LESSON 1 : UNDERSTANDING CANDLESTICKS
What are Japanese Candlesticks?
Japanese candlesticks are chart units that display price action for a given period.
Each
candlestick represents a specific timeframe and gives data about the price’s
open, high, low and close during the period.
Each
candlestick represents a specific timeframe. It gives information about the
asset’s opening, high, low and closing price during the period. Standard
candlesticks consist of a candle body plus an upper and lower wick.
The
candle body extends from the closing price to the opening price of an asset for
a particular period. The tip of the upper wick of the candle shows the highest
price attained during the period. The candle’s lower wick starts at the lowest
price seen during the period and rises up to the body of the candle.
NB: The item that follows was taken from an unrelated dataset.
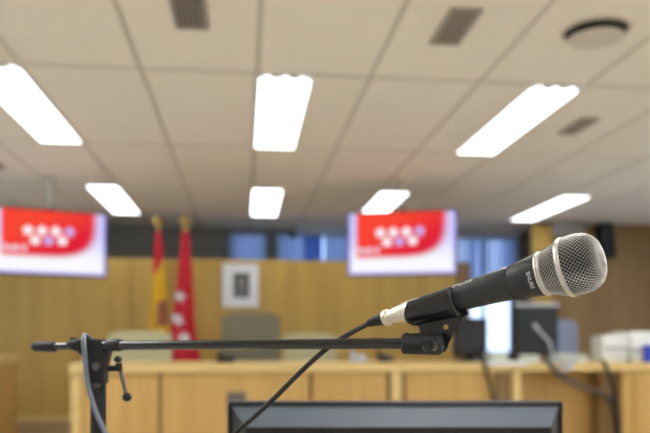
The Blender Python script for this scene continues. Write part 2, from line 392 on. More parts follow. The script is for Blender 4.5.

Bullish vs. Bearish Candles
Candles
are bullish or bearish depending on the direction of the price during the
period they are drawn for.
Bullish
Candlestick
A
bullish candlestick forms when the price opens at a certain level and closes at
a higher price. This type of candlestick represents a price increase over the
period in question. The default color of a bullish Japanese candlestick is
green, although white is also often used.
Bearish
Candlestick
A
bearish candlestick forms when the price opens at a certain level and closes at
a lower price. This candlestick shows a price drop. The default color of the
bearish Japanese candle is red, but black is also popular.
As an asset’s price is plotted over time using Japanese candlesticks, they form a Japanese candlestick chart of many candlesticks. The graph you see below is a 4-hour candlestick chart where each of the candlesticks represents a 4-hour period.
You can use many different chart timeframes or periods to plot candlestick charts in your technical analysis system or trading platform. The most common are:
- 1-minute
(M1)
- 5-minute
(M5)
- 15-minute
(M15)
- 30-minute
(M30)
- 1-hour
(H1)
- 4-hour
(H4)
- Daily
(D1)
- Weekly
(W1)
- Monthly
(M1)
The
smaller the timeframe you use, the closer you look into the price action of the
asset. It’s like you are zooming into the chart. Let’s say you are looking at
an H4 chart like the one shown above. When you switch to the H1 chart, you will
have 4 times more candles. Each H4 candle period expands into 4 H1 candles.
Now,
let’s get back to the H4 chart. Let’s say you switch to a daily or D1 chart,
where each candle represents 24 hours. Every 6 H4 candles get grouped into a
single D1 candle. You will feel like you are zooming out of the price action as
you increase the time period of your candlestick chart.